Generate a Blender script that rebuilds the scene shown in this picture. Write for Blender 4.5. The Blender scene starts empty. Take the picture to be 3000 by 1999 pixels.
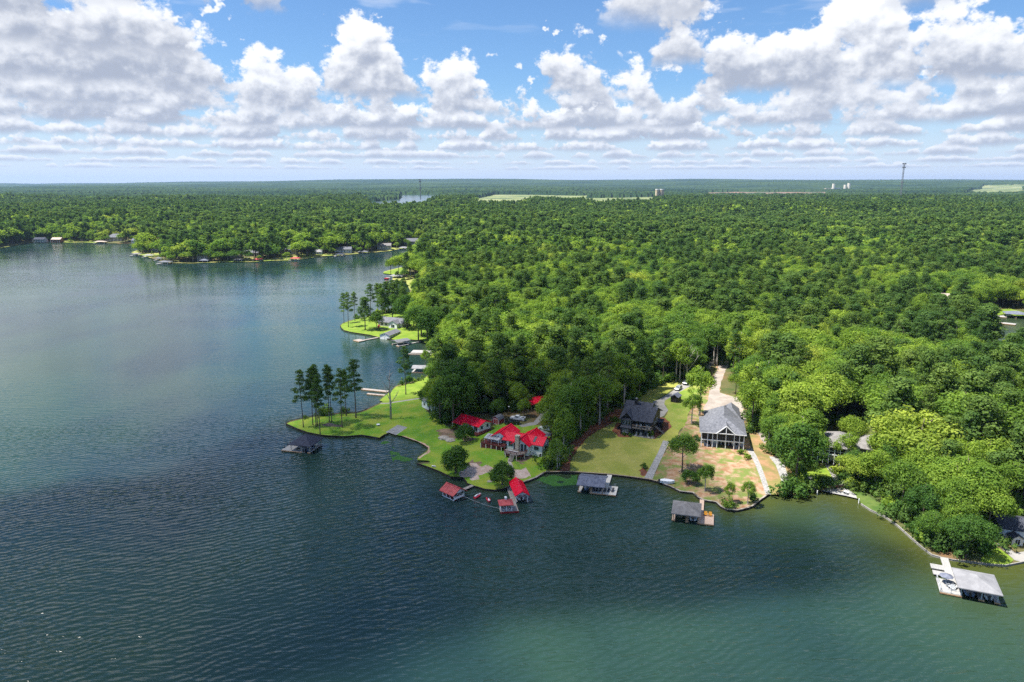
import bpy, bmesh, math, random
import numpy as np
from mathutils import Vector, Matrix
from mathutils.geometry import delaunay_2d_cdt
R = math.radians
random.seed(7); rng = np.random.default_rng(7)
scene = bpy.context.scene
C = scene.collection

# ------------------------------------------------------------------ camera
CAM_H = 90.0; FPX = 2080.0; EYE = 537.0
PITCH = math.atan((999.5-EYE)/FPX); CP, SP = math.cos(PITCH), math.sin(PITCH)
cam_data = bpy.data.cameras.new('camera'); cam = bpy.data.objects.new('camera', cam_data); C.objects.link(cam)
cam.location = (0, 0, CAM_H); cam.rotation_euler = (math.pi/2-PITCH, 0, 0)
cam_data.sensor_width = 36; cam_data.lens = FPX/3000*36; cam_data.clip_start = 1; cam_data.clip_end = 90000
scene.camera = cam

# ------------------------------------------------------------------ light and exposure
SUN_EL = R(63); SUN_AZ = R(-96)            # azimuth from +Y, clockwise seen from above
sun_dir = Vector((math.sin(SUN_AZ)*math.cos(SUN_EL), math.cos(SUN_AZ)*math.cos(SUN_EL), math.sin(SUN_EL)))
sl = bpy.data.lights.new('sun', 'SUN'); sl.energy = 5.0; sl.angle = R(0.53); sl.color = (1, .955, .88)
sun = bpy.data.objects.new('sun', sl); C.objects.link(sun)
sun.rotation_euler = sun_dir.to_track_quat('Z', 'Y').to_euler(); sun.location = (0, 0, 500)
vs = scene.view_settings
vs.view_transform = 'Standard'; vs.look = 'None'; vs.exposure = 1.12; vs.gamma = 1.0; vs.use_curve_mapping = False

# ------------------------------------------------------------------ node helper
class NT:
    def __init__(s, tree):
        s.t = tree; s.n = tree.nodes; s.l = tree.links; s.n.clear()
    def node(s, kind, **kw):
        nd = s.n.new(kind)
        for k, v in kw.items(): setattr(nd, k, v)
        return nd
    def put(s, sock, v):
        if v is None: return
        if hasattr(v, 'is_linked') or isinstance(v, bpy.types.NodeSocket): s.l.new(v, sock)
        else:
            if hasattr(sock.default_value, '__len__') and len(sock.default_value) == 4 and len(v) == 3: v = (*v, 1)
            sock.default_value = v
    def m(s, op, a, b=None, c=None, clamp=False):
        nd = s.node('ShaderNodeMath', operation=op, use_clamp=clamp)
        for i, v in enumerate((a, b, c)): s.put(nd.inputs[i], v)
        return nd.outputs[0]
    def mix(s, f, a, b, blend='MIX'):
        nd = s.node('ShaderNodeMix', data_type='RGBA', blend_type=blend, clamp_factor=True)
        s.put(nd.inputs[0], f); s.put(nd.inputs[6], a); s.put(nd.inputs[7], b)
        return nd.outputs[2]
    def ss(s, v, lo, hi, a=0., b=1.):
        nd = s.node('ShaderNodeMapRange', interpolation_type='SMOOTHSTEP')
        for i, q in enumerate((v, lo, hi, a, b)): s.put(nd.inputs[i], q)
        return nd.outputs[0]
    def lin(s, v, lo, hi, a=0., b=1.):
        nd = s.node('ShaderNodeMapRange')
        for i, q in enumerate((v, lo, hi, a, b)): s.put(nd.inputs[i], q)
        return nd.outputs[0]
    def noise(s, vec, scale, detail=3, rough=.5, dist=0., dim='3D', typ='FBM'):
        nd = s.node('ShaderNodeTexNoise', noise_dimensions=dim, noise_type=typ)
        if vec is not None: s.put(nd.inputs['Vector'], vec)
        nd.inputs['Scale'].default_value = scale; nd.inputs['Detail'].default_value = detail
        nd.inputs['Roughness'].default_value = rough; nd.inputs['Distortion'].default_value = dist
        return nd.outputs[0]
    def xyz(s, x, y, z):
        nd = s.node('ShaderNodeCombineXYZ')
        for i, v in enumerate((x, y, z)): s.put(nd.inputs[i], v)
        return nd.outputs[0]
    def mapping(s, vec, loc=(0, 0, 0), rot=(0, 0, 0), scale=(1, 1, 1)):
        nd = s.node('ShaderNodeMapping'); s.put(nd.inputs[0], vec)
        nd.inputs[1].default_value = loc; nd.inputs[2].default_value = rot; nd.inputs[3].default_value = scale
        return nd.outputs[0]

# ------------------------------------------------------------------ sky: blue air, rows of cumulus, pale horizon
SKY = 0.077
world = bpy.data.worlds.new('World'); scene.world = world; world.use_nodes = True
def build_world():
    t = NT(world.node_tree)
    sky = t.node('ShaderNodeTexSky', sky_type='NISHITA', sun_disc=False)
    sky.sun_elevation = SUN_EL; sky.sun_rotation = SUN_AZ; sky.altitude = 100
    sky.air_density = 1.0; sky.dust_density = .25; sky.ozone_density = 3.5
    tc = t.node('ShaderNodeTexCoord'); sep = t.node('ShaderNodeSeparateXYZ'); t.l.new(tc.outputs['Generated'], sep.inputs[0])
    x, y, z = sep.outputs
    hor = t.m('SQRT', t.m('ADD', t.m('MULTIPLY', x, x), t.m('ADD', t.m('MULTIPLY', y, y), 1e-6)))
    ux, uy = t.m('DIVIDE', x, hor), t.m('DIVIDE', y, hor)
    el = t.m('DIVIDE', t.m('MAXIMUM', z, 0.0), hor)                   # tan of elevation
    az = t.m('ARCTAN2', x, y)
    # blue of the clear air
    clear = t.mix(1.0, sky.outputs[0], (.56, .73, .90, 1), 'MULTIPLY')
    haze_c = (4.5, 5.05, 5.95, 1)
    col = t.mix(t.ss(el, 0.13, -0.02), clear, haze_c)
    BASE = 950.0
    def apx(px): return math.atan((px-1500)/FPX/CP)
    # cloud deck overhead, continuing the rows that stand in the distance
    ov = t.m('DIVIDE', 1400.0, t.m('MAXIMUM', z, .12))
    no = t.noise(t.xyz(t.m('MULTIPLY', x, ov), t.m('MULTIPLY', y, ov), 0.0), 1/1500., 4, .58)
    oc = t.mix(t.ss(no, .56, .72), (6.8, 6.95, 7.2, 1), (4.0, 4.3, 4.9, 1))
    col = t.mix(t.m('MULTIPLY', t.ss(no, .53, .61), t.ss(el, .17, .34)), col, oc)
    # rows of cumulus, back to front: distance, feature size, threshold, top, swellings [(pixel azimuth, half width, strength)], haze
    shells = [
        (52000, 1900, .40, 1350, [], .50),
        (38000, 1500, .39, 1350, [], .42),
        (28500, 1250, .395, 1400, [], .34),
        (22000, 1050, .40, 1450, [(450, 700, .02)], .27),
        (17000, 950, .405, 1550, [(450, 620, .05), (1800, 360, .04), (2500, 500, .04)], .20),
        (13400, 880, .41, 1700, [(300, 560, .08), (1300, 180, .08), (1830, 260, .08), (2500, 520, .08), (850, 220, .07)], .15),
        (10600, 900, .46, 1950, [(1480, 60, -.08), (1980, 50, -.08), (300, 480, .14), (1400, 120, .13), (1870, 190, .14), (2480, 480, .14), (860, 200, .12), (620, 150, .12)], .12),
        (8300, 760, .58, 2050, [(1660, 112, .27), (1100, 150, .26), (2330, 320, .28), (2740, 150, .25), (160, 360, .28), (560, 200, .24), (1400, 130, -.16), (1900, 90, -.14)], .08),
        (6300, 720, .67, 1950, [(60, 280, .32), (470, 240, .31), (2970, 90, .30), (1940, 105, .29), (960, 70, .22), (1350, 160, -.2), (780, 90, -.12)], .04),
        (4500, 640, .70, 1700, [(850, 120, .32), (330, 440, .28), (1850, 240, .31), (2620, 120, .33), (1540, 70, .16), (1280, 180, -.2)], .02),
    ]
    for k, (D, feat, thr, top, blobs, hz) in enumerate(shells):
        zz = t.m('MULTIPLY', el, D)
        pos = t.xyz(t.m('MULTIPLY', ux, D), t.m('MULTIPLY', uy, D), t.m('MULTIPLY', zz, 1.25))
        n = t.noise(pos, 1.0/feat, 7 if k > 4 else 4, .61)
        h = t.lin(zz, BASE, top)
        bias = gap = None
        for (px, w, a) in blobs:
            g = t.m('DIVIDE', t.m('SUBTRACT', az, apx(px)), w/FPX)
            g = t.m('MULTIPLY', t.m('EXPONENT', t.m('MULTIPLY', t.m('MULTIPLY', g, g), -1.0)), a)
            if a < 0: gap = g if gap is None else t.m('MINIMUM', gap, g)
            else: bias = g if bias is None else t.m('MAXIMUM', bias, g)
        cov = t.m('SUBTRACT', n, t.m('ADD', thr, t.m('MULTIPLY', t.m('POWER', h, 1.5), .30)))
        if bias is not None: cov = t.m('ADD', cov, bias)
        if gap is not None: cov = t.m('ADD', cov, gap)
        basecut = t.ss(t.m('ADD', zz, t.m('MULTIPLY', n, 300)), BASE+60, BASE+240)
        alpha = t.m('MULTIPLY', t.ss(cov, 0.0, .05 if k < 5 else .06), basecut)
        if k > 2:      # light comes from above left: compare with the field a little nearer the sun
            pos2 = t.node('ShaderNodeVectorMath', operation='ADD'); t.l.new(pos, pos2.inputs[0]); pos2.inputs[1].default_value = tuple(q*feat*.15 for q in sun_dir)
            n2 = t.noise(pos2.outputs[0], 1.0/feat, 4, .55)
            sh = t.m('MULTIPLY', t.m('SUBTRACT', n, n2), 3.8)
        else: sh = t.m('MULTIPLY', t.m('SUBTRACT', .52, n), 1.6)
        lit = t.m('ADD', sh, t.m('ADD', .30 if k > 5 else .14, t.m('MULTIPLY', h, 1.2 if k > 5 else 1.7)))
        lit = t.m('SUBTRACT', lit, t.m('MULTIPLY', t.m('MAXIMUM', cov, 0.0), .8))
        cc = t.mix(t.ss(lit, .02, .95), (2.5, 2.8, 3.5, 1), (6.5, 6.6, 6.8, 1))
        cc = t.mix(hz, cc, haze_c)
        col = t.mix(alpha, col, cc)
    col = t.mix(t.ss(el, .02, .001), col, haze_c)
    bg = t.node('ShaderNodeBackground'); t.l.new(col, bg.inputs[0]); bg.inputs[1].default_value = SKY
    out = t.node('ShaderNodeOutputWorld'); t.l.new(bg.outputs[0], out.inputs[0])
build_world()
world.cycles.sampling_method = 'NONE'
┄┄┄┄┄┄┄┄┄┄
TASK INSTRUCTIONS: Everything from the top line of the data down to and including the line with "vs.view_transform = 'Standard';" is to be copied, except the pictures.

SOLUTION TO THIS EXERCISE:
Generate a Blender script that rebuilds the scene shown in this picture. Write for Blender 4.5. The Blender scene starts empty. Take the picture to be 3000 by 1999 pixels.
import bpy, bmesh, math, random
import numpy as np
from mathutils import Vector, Matrix
from mathutils.geometry import delaunay_2d_cdt
R = math.radians
random.seed(7); rng = np.random.default_rng(7)
scene = bpy.context.scene
C = scene.collection

# ------------------------------------------------------------------ camera
CAM_H = 90.0; FPX = 2080.0; EYE = 537.0
PITCH = math.atan((999.5-EYE)/FPX); CP, SP = math.cos(PITCH), math.sin(PITCH)
cam_data = bpy.data.cameras.new('camera'); cam = bpy.data.objects.new('camera', cam_data); C.objects.link(cam)
cam.location = (0, 0, CAM_H); cam.rotation_euler = (math.pi/2-PITCH, 0, 0)
cam_data.sensor_width = 36; cam_data.lens = FPX/3000*36; cam_data.clip_start = 1; cam_data.clip_end = 90000
scene.camera = cam

# ------------------------------------------------------------------ light and exposure
SUN_EL = R(63); SUN_AZ = R(-96)            # azimuth from +Y, clockwise seen from above
sun_dir = Vector((math.sin(SUN_AZ)*math.cos(SUN_EL), math.cos(SUN_AZ)*math.cos(SUN_EL), math.sin(SUN_EL)))
sl = bpy.data.lights.new('sun', 'SUN'); sl.energy = 5.0; sl.angle = R(0.53); sl.color = (1, .955, .88)
sun = bpy.data.objects.new('sun', sl); C.objects.link(sun)
sun.rotation_euler = sun_dir.to_track_quat('Z', 'Y').to_euler(); sun.location = (0, 0, 500)
vs = scene.view_settings
vs.view_transform = 'Standard'; vs.look = 'None'; vs.exposure = 1.12; vs.gamma = 1.0; vs.use_curve_mapping = False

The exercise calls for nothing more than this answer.